El holgado triunfo de Andrés Manuel López Obrador en julio y la toma de posesión en diciembre han generado una muy alta expectativa para su incipiente gobierno. El presidente de México prometió este sábado un cambio radical y profundo. No sólo fue una promesa, sino también una advertencia para aquellos renuentes al cambio.
La pregunta por supuesto es a qué tipo de cambio se refiere. Durante la campaña el mensaje, por lo menos para inversionistas y mercados, era que el candidato de Morena representaba el cambio, pero que no se preocuparan, que no mucho. En el discurso de toma de posesión hubo una modificación en el tono, aunque no tanto en la sustancia, al insistir que hay un cambio de régimen.
Cada ciudadano tendrá su propia —y válida— interpretación del significado ‘no les fallaré’. Algunos lo interpretarán en el sentido de revertir la reforma energética o la educativa. Otros en términos de conseguir la seguridad; muchos, quizá la mayoría, con relación a incrementar en salarios promedio; pocos a regresar a una economía proteccionista; unos más que esperan la consolidación de Morena en un partido mayoritario.
Para mí, el cambio más importante y la medida sobre la que deberá evaluarse el sexenio de AMLO se refiere a la erradicación de la corrupción. Eso sí que sería revolucionario, profundo y radical. Tiene absoluta razón el presidente al identificar a la inmunda corrupción como el principal mal, la mayor causante de la desigualdad y de la falta de crecimiento. Esta corrupción no sólo desvía recursos públicos que pudiesen haber sido utilizados para la construcción de infraestructura, gasto social indispensable y servicios públicos, sino que representa un insuperable obstáculo para ahorrar e invertir, para el desarrollo de pequeñas y medianas empresas, generar una demanda laboral que garantice salarios reales crecientes, merecidos y competitivos y garantizar el crecimiento en todo el país y no sólo en los estados ligados al comercio exterior, ámbito en que, hasta ahora, se aplican reglas claras.
En vista de la historia y la prevalencia de la corrupción es natural dudar de la capacidad de López Obrador para erradicarla. Sólo los hechos en los próximos años podrán mostrar si el cambio de régimen es real. Este tránsito está íntimamente relacionado con la aspiración de construir un país moderno y justo; implica pasar de una economía y sociedad de privilegios a una de derechos ciudadanos.

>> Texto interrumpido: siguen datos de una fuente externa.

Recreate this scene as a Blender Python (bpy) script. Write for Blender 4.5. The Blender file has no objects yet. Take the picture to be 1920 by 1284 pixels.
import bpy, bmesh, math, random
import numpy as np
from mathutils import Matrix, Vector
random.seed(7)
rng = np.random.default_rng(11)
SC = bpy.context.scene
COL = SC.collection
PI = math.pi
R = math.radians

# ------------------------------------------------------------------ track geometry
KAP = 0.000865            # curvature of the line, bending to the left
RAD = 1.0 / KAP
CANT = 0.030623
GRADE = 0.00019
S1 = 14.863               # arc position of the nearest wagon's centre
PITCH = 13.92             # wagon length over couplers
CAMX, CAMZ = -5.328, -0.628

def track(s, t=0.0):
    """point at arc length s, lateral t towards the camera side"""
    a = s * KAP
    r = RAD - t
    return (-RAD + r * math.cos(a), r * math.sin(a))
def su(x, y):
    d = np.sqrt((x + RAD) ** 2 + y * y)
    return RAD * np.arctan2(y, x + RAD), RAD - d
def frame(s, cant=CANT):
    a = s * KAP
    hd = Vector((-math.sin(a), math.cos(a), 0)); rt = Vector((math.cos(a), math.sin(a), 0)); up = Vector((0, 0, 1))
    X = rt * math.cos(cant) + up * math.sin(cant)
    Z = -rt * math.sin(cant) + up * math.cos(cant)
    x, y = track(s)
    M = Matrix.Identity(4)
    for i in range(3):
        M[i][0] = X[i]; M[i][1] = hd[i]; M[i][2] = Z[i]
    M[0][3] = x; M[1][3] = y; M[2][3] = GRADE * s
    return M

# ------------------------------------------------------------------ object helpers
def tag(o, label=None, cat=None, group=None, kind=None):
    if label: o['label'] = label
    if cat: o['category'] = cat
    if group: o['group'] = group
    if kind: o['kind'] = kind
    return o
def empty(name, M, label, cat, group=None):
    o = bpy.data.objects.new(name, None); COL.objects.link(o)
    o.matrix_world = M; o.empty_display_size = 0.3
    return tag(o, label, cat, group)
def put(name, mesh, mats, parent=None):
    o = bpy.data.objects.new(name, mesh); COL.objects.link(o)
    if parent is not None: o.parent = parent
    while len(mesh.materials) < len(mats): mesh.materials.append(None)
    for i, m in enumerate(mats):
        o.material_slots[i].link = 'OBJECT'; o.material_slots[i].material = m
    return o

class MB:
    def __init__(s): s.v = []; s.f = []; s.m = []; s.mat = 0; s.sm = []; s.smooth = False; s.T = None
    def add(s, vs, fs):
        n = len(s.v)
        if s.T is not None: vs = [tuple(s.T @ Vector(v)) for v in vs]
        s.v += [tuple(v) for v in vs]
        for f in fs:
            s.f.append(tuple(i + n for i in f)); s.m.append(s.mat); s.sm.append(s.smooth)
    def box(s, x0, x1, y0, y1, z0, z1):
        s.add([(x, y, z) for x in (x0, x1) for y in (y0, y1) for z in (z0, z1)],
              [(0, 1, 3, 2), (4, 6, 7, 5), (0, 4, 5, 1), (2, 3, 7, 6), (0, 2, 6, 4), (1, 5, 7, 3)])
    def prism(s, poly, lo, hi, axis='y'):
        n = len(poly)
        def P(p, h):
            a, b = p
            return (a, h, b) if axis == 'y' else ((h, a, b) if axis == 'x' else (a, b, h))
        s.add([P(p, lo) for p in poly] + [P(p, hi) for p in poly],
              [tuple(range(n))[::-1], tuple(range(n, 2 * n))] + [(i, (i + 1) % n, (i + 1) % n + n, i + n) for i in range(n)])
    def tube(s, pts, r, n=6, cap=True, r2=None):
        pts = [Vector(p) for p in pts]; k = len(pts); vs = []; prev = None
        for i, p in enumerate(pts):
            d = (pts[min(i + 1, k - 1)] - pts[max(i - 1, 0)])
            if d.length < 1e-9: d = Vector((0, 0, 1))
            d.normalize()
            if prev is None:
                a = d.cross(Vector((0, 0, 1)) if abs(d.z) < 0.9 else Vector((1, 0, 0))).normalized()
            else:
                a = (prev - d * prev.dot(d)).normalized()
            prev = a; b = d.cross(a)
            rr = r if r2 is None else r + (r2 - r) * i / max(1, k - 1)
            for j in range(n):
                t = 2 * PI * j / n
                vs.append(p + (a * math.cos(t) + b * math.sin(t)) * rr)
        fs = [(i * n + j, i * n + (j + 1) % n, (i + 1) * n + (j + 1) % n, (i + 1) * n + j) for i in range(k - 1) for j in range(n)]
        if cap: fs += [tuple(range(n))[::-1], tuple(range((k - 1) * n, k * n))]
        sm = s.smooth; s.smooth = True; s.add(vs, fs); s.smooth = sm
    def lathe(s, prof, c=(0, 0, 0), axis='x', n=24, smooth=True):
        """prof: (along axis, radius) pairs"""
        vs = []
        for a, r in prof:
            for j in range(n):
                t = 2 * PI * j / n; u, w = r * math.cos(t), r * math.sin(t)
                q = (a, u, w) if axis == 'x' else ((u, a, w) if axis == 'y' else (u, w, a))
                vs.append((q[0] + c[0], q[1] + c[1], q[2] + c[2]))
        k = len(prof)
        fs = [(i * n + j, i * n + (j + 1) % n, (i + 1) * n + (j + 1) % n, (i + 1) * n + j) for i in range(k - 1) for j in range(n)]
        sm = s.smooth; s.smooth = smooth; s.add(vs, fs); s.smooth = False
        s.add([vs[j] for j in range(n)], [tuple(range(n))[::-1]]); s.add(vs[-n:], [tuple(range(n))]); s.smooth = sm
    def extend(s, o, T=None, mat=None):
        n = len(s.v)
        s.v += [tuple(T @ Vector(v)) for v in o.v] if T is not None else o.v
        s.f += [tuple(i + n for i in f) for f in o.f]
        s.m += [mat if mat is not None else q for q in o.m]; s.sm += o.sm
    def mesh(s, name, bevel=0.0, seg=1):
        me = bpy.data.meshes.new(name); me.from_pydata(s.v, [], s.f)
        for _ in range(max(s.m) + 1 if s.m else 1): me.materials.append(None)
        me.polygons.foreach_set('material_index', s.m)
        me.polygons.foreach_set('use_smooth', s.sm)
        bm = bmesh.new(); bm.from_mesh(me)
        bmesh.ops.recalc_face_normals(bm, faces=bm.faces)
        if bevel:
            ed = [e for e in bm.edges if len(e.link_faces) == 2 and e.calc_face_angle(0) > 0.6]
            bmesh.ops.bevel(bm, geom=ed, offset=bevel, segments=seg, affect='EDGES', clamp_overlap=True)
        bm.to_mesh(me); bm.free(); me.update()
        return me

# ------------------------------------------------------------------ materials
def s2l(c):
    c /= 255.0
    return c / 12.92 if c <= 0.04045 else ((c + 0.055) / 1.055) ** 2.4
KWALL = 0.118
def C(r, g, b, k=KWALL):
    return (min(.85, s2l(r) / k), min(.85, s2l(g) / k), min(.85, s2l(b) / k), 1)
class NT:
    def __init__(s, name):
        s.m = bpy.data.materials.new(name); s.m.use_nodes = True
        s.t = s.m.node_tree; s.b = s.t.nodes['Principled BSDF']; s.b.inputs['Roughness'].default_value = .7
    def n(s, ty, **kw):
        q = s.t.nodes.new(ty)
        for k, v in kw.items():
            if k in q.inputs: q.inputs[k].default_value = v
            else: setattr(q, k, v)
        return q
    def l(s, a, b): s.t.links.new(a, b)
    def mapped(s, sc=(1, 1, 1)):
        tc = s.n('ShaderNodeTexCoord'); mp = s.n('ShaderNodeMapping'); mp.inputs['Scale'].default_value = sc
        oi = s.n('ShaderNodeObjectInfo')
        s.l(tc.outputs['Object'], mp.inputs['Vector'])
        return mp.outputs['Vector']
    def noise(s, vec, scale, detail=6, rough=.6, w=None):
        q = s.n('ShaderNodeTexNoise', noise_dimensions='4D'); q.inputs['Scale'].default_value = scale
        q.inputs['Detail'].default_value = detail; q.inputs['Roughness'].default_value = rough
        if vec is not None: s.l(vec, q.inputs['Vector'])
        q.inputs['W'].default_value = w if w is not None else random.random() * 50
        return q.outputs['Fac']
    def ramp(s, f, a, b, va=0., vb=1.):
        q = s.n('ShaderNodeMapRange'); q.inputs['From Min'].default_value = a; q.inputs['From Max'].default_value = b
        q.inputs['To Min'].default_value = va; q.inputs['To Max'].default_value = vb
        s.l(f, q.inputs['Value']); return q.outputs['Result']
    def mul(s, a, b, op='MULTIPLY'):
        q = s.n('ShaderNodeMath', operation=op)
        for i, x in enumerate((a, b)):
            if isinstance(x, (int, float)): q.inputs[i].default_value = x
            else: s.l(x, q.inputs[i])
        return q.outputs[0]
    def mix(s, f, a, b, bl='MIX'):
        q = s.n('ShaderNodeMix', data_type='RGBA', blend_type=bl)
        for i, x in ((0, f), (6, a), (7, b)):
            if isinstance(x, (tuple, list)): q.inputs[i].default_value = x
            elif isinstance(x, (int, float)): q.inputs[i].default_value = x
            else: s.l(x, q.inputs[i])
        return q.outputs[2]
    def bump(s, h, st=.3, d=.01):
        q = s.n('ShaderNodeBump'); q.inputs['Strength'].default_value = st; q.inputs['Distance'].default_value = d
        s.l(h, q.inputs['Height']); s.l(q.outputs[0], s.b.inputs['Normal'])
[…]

La existencia de estos privilegios ha descansado en México en la nociva relación entre la política, el gobierno y los intereses económicos. Esta red de connivencia era el corazón del sistema priísta (y también porfirista) que dominó a México la mayor parte del siglo XX (y finales del XIX). El sistema político estaba cimentado sobre un arreglo, consagrado en el artículo primero de la Constitución que graciosamente ‘otorgaba’, en lugar de reconocer, las garantías individuales del ciudadano. No fue sino hasta 2011 que se modificó el artículo para reconocer y ya no otorgar los derechos humanos.
Aunque quizá a muchos sorprenda, el difícil proceso del desmantelamiento de la red de privilegios inició con las revoluciones (cambio de regímenes) gemelas de la apertura comercial y la democratización del periodo ‘neoliberal’. El éxito del nuevo gobierno quizá resida en terminar con el desmantelamiento al eliminar muchos de los privilegios que aún restan, en no crear nuevos y en asegurar a todos los mismos derechos. Contrario a su intuición natural, la mayor competencia en economía y política es el mejor camino para lograrlo.
Sólo al final del sexenio se verá si la corrupción se redujo sensiblemente; si opta por coartar el papel del mercado y la competencia, se regresará más temprano que tarde al sistema anterior.